(EXERCISE INSTRUCTIONS)
Check each line of the records below for the word "using" and copy those where it appears.

Scene modeling code data

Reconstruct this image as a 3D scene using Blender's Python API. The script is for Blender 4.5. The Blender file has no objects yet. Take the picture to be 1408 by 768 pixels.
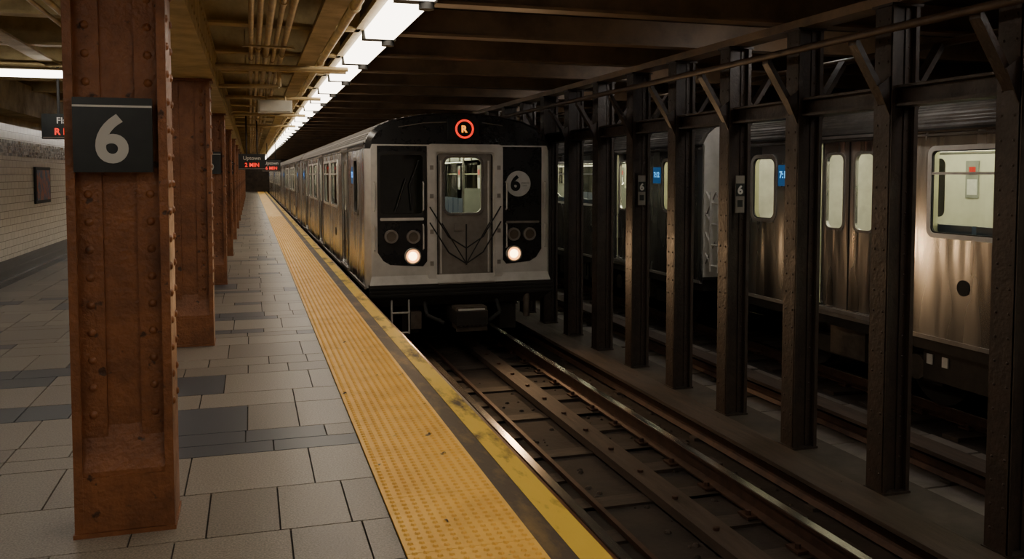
import bpy, math, random
from mathutils import Matrix, Vector
random.seed(7)
scene = bpy.context.scene
COL = scene.collection

# ------------------------------------------------------------------ materials
def mat(name, c1, c2=None, rough=0.6, metal=0.0, scale=4.0, bump=0.0, rough2=None,
        stretch=(1,1,1), spec=0.5, detail=6, lo=0.35, hi=0.7, bscale=None, speck=None, bdist=0.02):
    m = bpy.data.materials.new(name); m.use_nodes = True
    nt = m.node_tree; n = nt.nodes; l = nt.links
    b = n['Principled BSDF']
    b.inputs['Metallic'].default_value = metal
    b.inputs['Roughness'].default_value = rough
    b.inputs['Specular IOR Level'].default_value = spec
    b.inputs['Base Color'].default_value = (*c1, 1)
    if c2 is None and bump == 0 and rough2 is None:
        return m
    tc = n.new('ShaderNodeTexCoord'); mp = n.new('ShaderNodeMapping')
    mp.inputs['Scale'].default_value = stretch
    l.new(tc.outputs['Object'], mp.inputs['Vector'])
    no = n.new('ShaderNodeTexNoise'); no.inputs['Scale'].default_value = scale
    no.inputs['Detail'].default_value = detail; no.inputs['Roughness'].default_value = 0.65
    l.new(mp.outputs['Vector'], no.inputs['Vector'])
    cr = n.new('ShaderNodeValToRGB')
    cr.color_ramp.elements[0].position = lo; cr.color_ramp.elements[1].position = hi
    cr.color_ramp.elements[0].color = (*c1, 1); cr.color_ramp.elements[1].color = (*(c2 or c1), 1)
    l.new(no.outputs['Fac'], cr.inputs['Fac'])
    col = cr.outputs['Color']
    if speck:
        scl, thr, sc = speck
        n3 = n.new('ShaderNodeTexNoise'); n3.inputs['Scale'].default_value = scl; n3.inputs['Detail'].default_value = 4
        l.new(tc.outputs['Object'], n3.inputs['Vector'])
        r3 = n.new('ShaderNodeValToRGB'); r3.color_ramp.elements[0].position = thr; r3.color_ramp.elements[1].position = thr+.05
        l.new(n3.outputs['Fac'], r3.inputs['Fac'])
        mx = n.new('ShaderNodeMix'); mx.data_type = 'RGBA'
        l.new(r3.outputs['Color'], mx.inputs[0]); l.new(col, mx.inputs[6]); mx.inputs[7].default_value = (*sc, 1)
        col = mx.outputs[2]
    l.new(col, b.inputs['Base Color'])
    if rough2 is not None:
        mr = n.new('ShaderNodeMapRange'); mr.inputs['From Min'].default_value = 0.3; mr.inputs['From Max'].default_value = 0.7
        mr.inputs['To Min'].default_value = rough; mr.inputs['To Max'].default_value = rough2
        l.new(no.outputs['Fac'], mr.inputs['Value']); l.new(mr.outputs['Result'], b.inputs['Roughness'])
    if bump:
        bn = n.new('ShaderNodeBump'); bn.inputs['Strength'].default_value = bump
        bn.inputs['Distance'].default_value = bdist
        if bscale:
            n2 = n.new('ShaderNodeTexNoise'); n2.inputs['Scale'].default_value = bscale
            l.new(mp.outputs['Vector'], n2.inputs['Vector']); l.new(n2.outputs['Fac'], bn.inputs['Height'])
        else:
            l.new(no.outputs['Fac'], bn.inputs['Height'])
        l.new(bn.outputs['Normal'], b.inputs['Normal'])
    return m

def emis(name, col, strength):
    m = bpy.data.materials.new(name); m.use_nodes = True
    nt = m.node_tree; b = nt.nodes['Principled BSDF']
    b.inputs['Base Color'].default_value = (*[min(1, c)*.6 for c in col], 1)
    b.inputs['Emission Color'].default_value = (*col, 1)
    b.inputs['Emission Strength'].default_value = strength
    return m

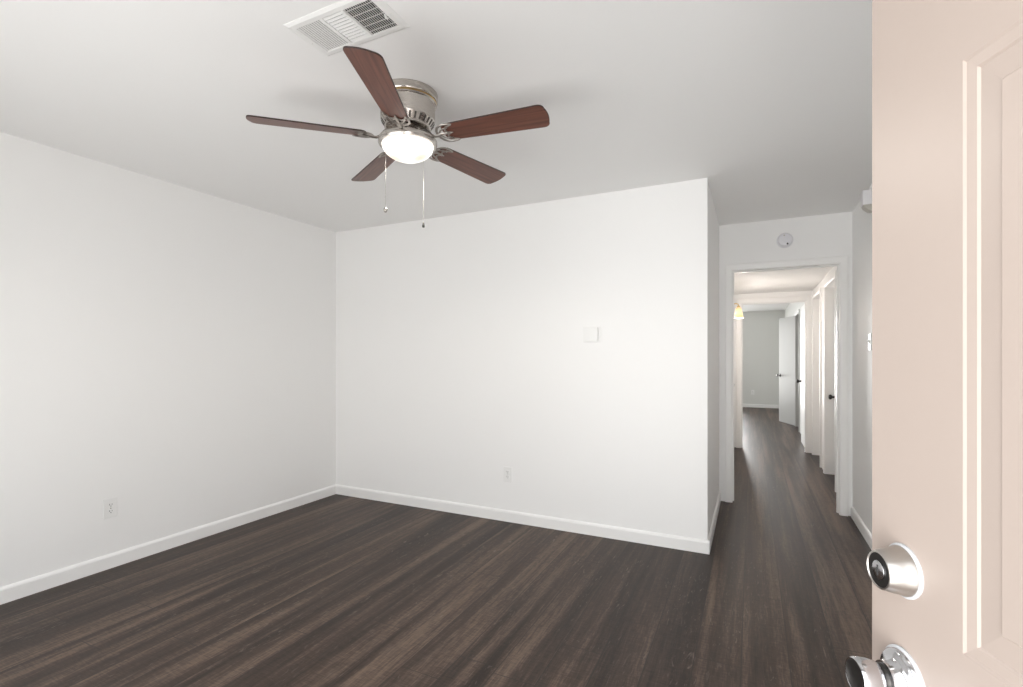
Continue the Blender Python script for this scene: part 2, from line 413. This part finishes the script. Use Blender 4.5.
# opening into the bedroom
bm = NB(); casing(bm, OB[0], OB[1], OB[2], my(YW), wide=1.2); jamb(bm, OB[0], OB[1], OB[2], my(YW, 1), 0, T, stop=(0.035, 0.065))
struct('trim_2', bm, M['trim'])
# hall doors on the right
for i, R in enumerate((R1, R2)):
    bm = NB(); casing(bm, R[0]+0.018, R[1]-0.018, DH, mx_(XR), wide=1.15 if i == 0 else 1.0); jamb(bm, R[0]+0.018, R[1]-0.018, DH, mx_(XR, 1), 0, T)
    struct('trim_%d' % (3+i), bm, M['trim'])
bm = NB(); casing(bm, L1[0]+0.018, L1[1]-0.018, DH, mx_(XH, 1)); jamb(bm, L1[0]+0.018, L1[1]-0.018, DH, mx_(XH, -1), 0, T); struct('trim_5', bm, M['trim'])
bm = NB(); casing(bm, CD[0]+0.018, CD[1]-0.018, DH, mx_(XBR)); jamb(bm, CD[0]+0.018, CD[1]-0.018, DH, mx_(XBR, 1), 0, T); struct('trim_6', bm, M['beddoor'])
# front door frame (behind and beside the camera)
bm = NB(); jamb(bm, DOOR_X[0]+0.018, DOOR_X[1]-0.018, DOOR_Z-0.018, my(0, -1), 0, 0.15); casing(bm, DOOR_X[0]+0.018, DOOR_X[1]-0.018, DOOR_Z-0.018, my(0, 1)); struct('trim_7', bm, M['trim'])

# ------------------------------------------------------------------ doors
def rot_to(axis):
    return Vector((0, 0, 1)).rotation_difference(Vector(axis)).to_matrix().to_4x4()
def at(p, axis): return Matrix.Translation(p) @ rot_to(axis)

def knob_mesh():
    """round passage knob along local Z: rose, neck, knob"""
    bm = NB()
    lathe(bm, [(0.001, 0), (0.031, 0), (0.031, 0.003), (0.026, 0.008), (0.013, 0.011), (0.011, 0.028), (0.016, 0.033), (0.025, 0.041),
               (0.0275, 0.050), (0.025, 0.059), (0.018, 0.064), (0.001, 0.065)], 24, cap0=False, cap1=False)
    return bm

def hall_door(name, origin, along, normal, w, h, material, label, knobs, kz=0.915):
    """flat flush door: origin = hinge-side bottom corner on its front face, along = towards the free edge"""
    a, nn = Vector(along).normalized(), Vector(normal).normalized()
    bm = NB(); t = 0.035
    box(bm, 0, w, -t, 0, 0.008, h, 0.002)
    mt = Matrix(((a.x, nn.x, 0, origin[0]), (a.y, nn.y, 0, origin[1]), (a.z, nn.z, 1, origin[2]), (0, 0, 0, 1)))
    bmesh.ops.transform(bm, matrix=mt, verts=bm.verts[:])
    d = struct(name, bm, material); d['label'] = label; d['category'] = 'door'
    for s in knobs:
        p = Vector(origin)+a*(w-0.062)+Vector((0, 0, kz))+(nn*0 if s > 0 else -nn*t)
        k = knob_mesh(); bmesh.ops.transform(k, matrix=at(p, nn*s), verts=k.verts[:])
        obj('door_knob', k, M['black'], d, smooth=35)['label'] = 'dark metal door knob'
    return d

# ---- entry door, standing open beside the camera; its outer face looks at us
E0 = Vector((0.149, 0.828, 0)); EV = Vector((0.3646, -0.9311, 0))      # free edge -> hinge
EN = Vector((-0.9311, -0.3646, 0))                                     # outer face normal
DM = Matrix(((EV.x, EN.x, 0, E0.x), (EV.y, EN.y, 0, E0.y), (0, 0, 1, 0), (0, 0, 0, 1)))
DW, DHT, DT = 0.91, 2.03, 0.044
bm = NB()
us = [0, 0.150, 0.410, 0.500, 0.760, DW]; zs = [0.01, 0.22, 0.76, 0.960, 1.595, 1.70, 1.925, DHT]
PROF = [(0.0, 0.0), (0.003, -0.0017), (0.0145, -0.0027), (0.0170, -0.0046), (0.0435, -0.0030), (0.0450, -0.0012), (0.050, -0.0012)]
for side in (0, 1):
    def P(u, d, z): return bm.verts.new((u, d if side == 0 else -DT-d, z))
    for i in range(5):
        for j in range(7):
            u0, u1, z0, z1 = us[i], us[i+1], zs[j], zs[j+1]
            if i in (1, 3) and j in (1, 3, 5):
                rings = [[P(u0+o, h, z0+o), P(u1-o, h, z0+o), P(u1-o, h, z1-o), P(u0+o, h, z1-o)] for o, h in PROF]
                for a, b in zip(rings, rings[1:]):
                    for k in range(4): bm.faces.new((a[k], a[(k+1) % 4], b[(k+1) % 4], b[k]))
                bm.faces.new(rings[-1])
            else:
                bm.faces.new((P(u0, 0, z0), P(u1, 0, z0), P(u1, 0, z1), P(u0, 0, z1)))
for (ua, za), (ub, zb) in (((0, zs[0]), (DW, zs[0])), ((DW, zs[0]), (DW, DHT)), ((DW, DHT), (0, DHT)), ((0, DHT), (0, zs[0]))):
    bm.faces.new([bm.verts.new(p) for p in ((ua, 0, za), (ub, 0, zb), (ub, -DT, zb), (ua, -DT, za))])
bmesh.ops.remove_doubles(bm, verts=bm.verts[:], dist=1e-5)
bmesh.ops.transform(bm, matrix=DM, verts=bm.verts[:])
entry = struct('door_1', bm, M['door'])
entry['label'] = 'pinkish panelled entry door standing open at the right edge'; entry['category'] = 'door'

DBM = DM @ Matrix.Translation((0.062, 0, 1.011)) @ rot_to((0, 1, 0))
bm = NB()
lathe(bm, [(0.0328, 0), (0.0328, 0.002), (0.0315, 0.0035), (0.029, 0.0035)], 48, DBM, cap0=True, cap1=True)
dbr = obj('deadbolt', bm, M['gasket'], entry, smooth=40); dbr['label'] = 'satin nickel deadbolt lock'
bm = NB()
lathe(bm, [(0.0300, 0.003), (0.0297, 0.006), (0.0280, 0.010), (0.0265, 0.018), (0.0235, 0.029), (0.0225, 0.031), (0.0212, 0.0315), (0.0205, 0.030)], 48, DBM, cap0=False, cap1=False)
obj('deadbolt_collar', bm, M['satin'], dbr, smooth=40)
bm = NB(); lathe(bm, [(0.0206, 0.0285), (0.0206, 0.0302), (0.0118, 0.0302), (0.0118, 0.0280)], 40, DBM, cap0=False, cap1=False); lathe(bm, [(0.0207, 0.0283), (0.0207, 0.0285)], 40, DBM)
obj('deadbolt_face', bm, M['black'], dbr, smooth=40)
bm = NB(); lathe(bm, [(0.0113, 0.028), (0.0113, 0.0312), (0.0105, 0.0318)], 32, DBM); plug = obj('lock_plug', bm, M['chrome'], dbr, smooth=40)
bm = NB(); box(bm, -0.0012, 0.0012, -0.0065, 0.0065, 0.0310, 0.0321, mtx=DBM)
box(bm, -0.0035, 0.0012, 0.001, 0.003, 0.0310, 0.0321, mtx=DBM)
obj('keyhole', bm, M['dark'], dbr)

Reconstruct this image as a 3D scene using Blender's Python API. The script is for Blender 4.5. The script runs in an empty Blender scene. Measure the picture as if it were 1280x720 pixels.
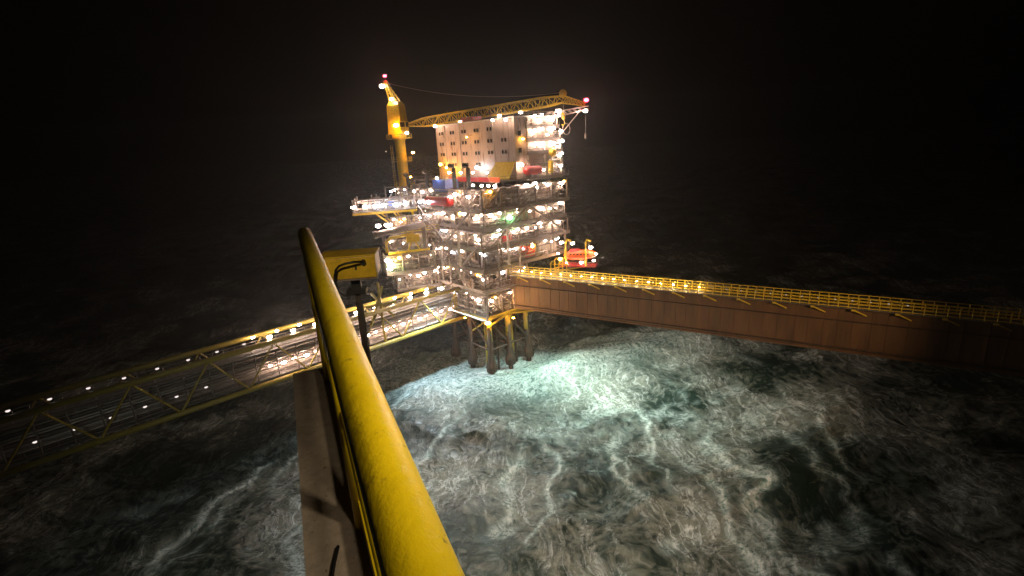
import bpy, math, random
import numpy as np
from mathutils import Vector, Matrix

R = math.radians
HAZE = 0.00045
random.seed(11)
sc = bpy.context.scene
C = sc.collection

# ------------------------------------------------------------------ camera
H = 54.0
FPX = 620.0
PITCH, ROLL = 15.9, -3.3
cam_d = bpy.data.cameras.new('camera')
cam = bpy.data.objects.new('camera', cam_d)
C.objects.link(cam)
cam_d.sensor_width = 36.0
cam_d.lens = 36.0 * FPX / 1280.0
cam_d.clip_start = 0.05
cam_d.clip_end = 12000
CAMROT = Matrix.Rotation(R(90 - PITCH), 3, 'X') @ Matrix.Rotation(R(ROLL), 3, 'Z')
cam.matrix_world = Matrix.Translation((0, 0, H)) @ CAMROT.to_4x4()
sc.camera = cam

# ------------------------------------------------------------------ world: night sky
w = bpy.data.worlds.new('World')
sc.world = w
w.use_nodes = True
nt = w.node_tree
sky = nt.nodes.new('ShaderNodeTexSky')
sky.sky_type = 'NISHITA'
sky.sun_disc = False
sky.sun_elevation = R(-4)
sky.sun_rotation = R(160)
nt.links.new(sky.outputs[0], nt.nodes['Background'].inputs[0])
nt.nodes['Background'].inputs[1].default_value = 0.006

sc.view_settings.view_transform = 'Standard'
sc.view_settings.look = 'None'
sc.view_settings.gamma = 1
sc.view_settings.exposure = 1.05
sc.view_settings.use_curve_mapping = False
cy = sc.cycles
cy.max_bounces = 4
cy.diffuse_bounces = 2
cy.glossy_bounces = 2
cy.volume_bounces = 0
cy.transmission_bounces = 2
cy.use_denoising = True
cy.sample_clamp_indirect = 3.0
cy.sample_clamp_direct = 0.0
cy.use_light_tree = True

# ------------------------------------------------------------------ materials
MAT = {}
def paint(name, col, rough=0.5, metal=0.0, var=0.25, scale=1.2, rust=0.0, bump=0.0, streak=False):
    m = bpy.data.materials.new(name); m.use_nodes = True
    n = m.node_tree; L = n.links
    b = n.nodes['Principled BSDF']
    tc = n.nodes.new('ShaderNodeTexCoord')
    mp = n.nodes.new('ShaderNodeMapping')
    L.new(tc.outputs['Object'], mp.inputs[0])
    if streak: mp.inputs['Scale'].default_value = (1, 1, 0.18)
    nz = n.nodes.new('ShaderNodeTexNoise')
    nz.inputs['Scale'].default_value = scale; nz.inputs['Detail'].default_value = 6
    nz.inputs['Roughness'].default_value = 0.65
    L.new(mp.outputs[0], nz.inputs['Vector'])
    r = n.nodes.new('ShaderNodeValToRGB')
    r.color_ramp.elements[0].position = 0.3; r.color_ramp.elements[1].position = 0.7
    d = tuple(c * (1 - var) for c in col)
    r.color_ramp.elements[0].color = (*d, 1); r.color_ramp.elements[1].color = (*col, 1)
    L.new(nz.outputs['Fac'], r.inputs[0])
    out = r.outputs[0]
    if rust > 0:
        n2 = n.nodes.new('ShaderNodeTexNoise'); n2.inputs['Scale'].default_value = scale * 2.3
        n2.inputs['Detail'].default_value = 8; n2.inputs['Roughness'].default_value = 0.7
        L.new(mp.outputs[0], n2.inputs['Vector'])
        r2 = n.nodes.new('ShaderNodeValToRGB')
        r2.color_ramp.elements[0].position = 0.62 - rust * 0.3
        r2.color_ramp.elements[1].position = 0.72 - rust * 0.2
        L.new(n2.outputs['Fac'], r2.inputs[0])
        mx = n.nodes.new('ShaderNodeMix'); mx.data_type = 'RGBA'
        L.new(r2.outputs[0], mx.inputs[0]); L.new(out, mx.inputs[6])
        mx.inputs[7].default_value = (0.12, 0.05, 0.025, 1)
        out = mx.outputs[2]
    L.new(out, b.inputs['Base Color'])
    mr = n.nodes.new('ShaderNodeMapRange')
    mr.inputs[3].default_value = max(rough - 0.12, 0.05); mr.inputs[4].default_value = min(rough + 0.15, 1)
    L.new(nz.outputs['Fac'], mr.inputs[0]); L.new(mr.outputs[0], b.inputs['Roughness'])
    b.inputs['Metallic'].default_value = metal
    if bump > 0:
        bp = n.nodes.new('ShaderNodeBump'); bp.inputs['Strength'].default_value = bump
        bp.inputs['Distance'].default_value = 0.02
        L.new(nz.outputs['Fac'], bp.inputs['Height']); L.new(bp.outputs[0], b.inputs['Normal'])
    MAT[name] = m
    return m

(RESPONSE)
Reconstruct this image as a 3D scene using Blender's Python API. The script is for Blender 4.5. The Blender file has no objects yet. Take the picture to be 1408 by 768 pixels.
Reconstruct this image as a 3D scene using Blender's Python API. The script is for Blender 4.5. The script runs in an empty Blender scene. Measure the picture as if it were 1280x720 pixels.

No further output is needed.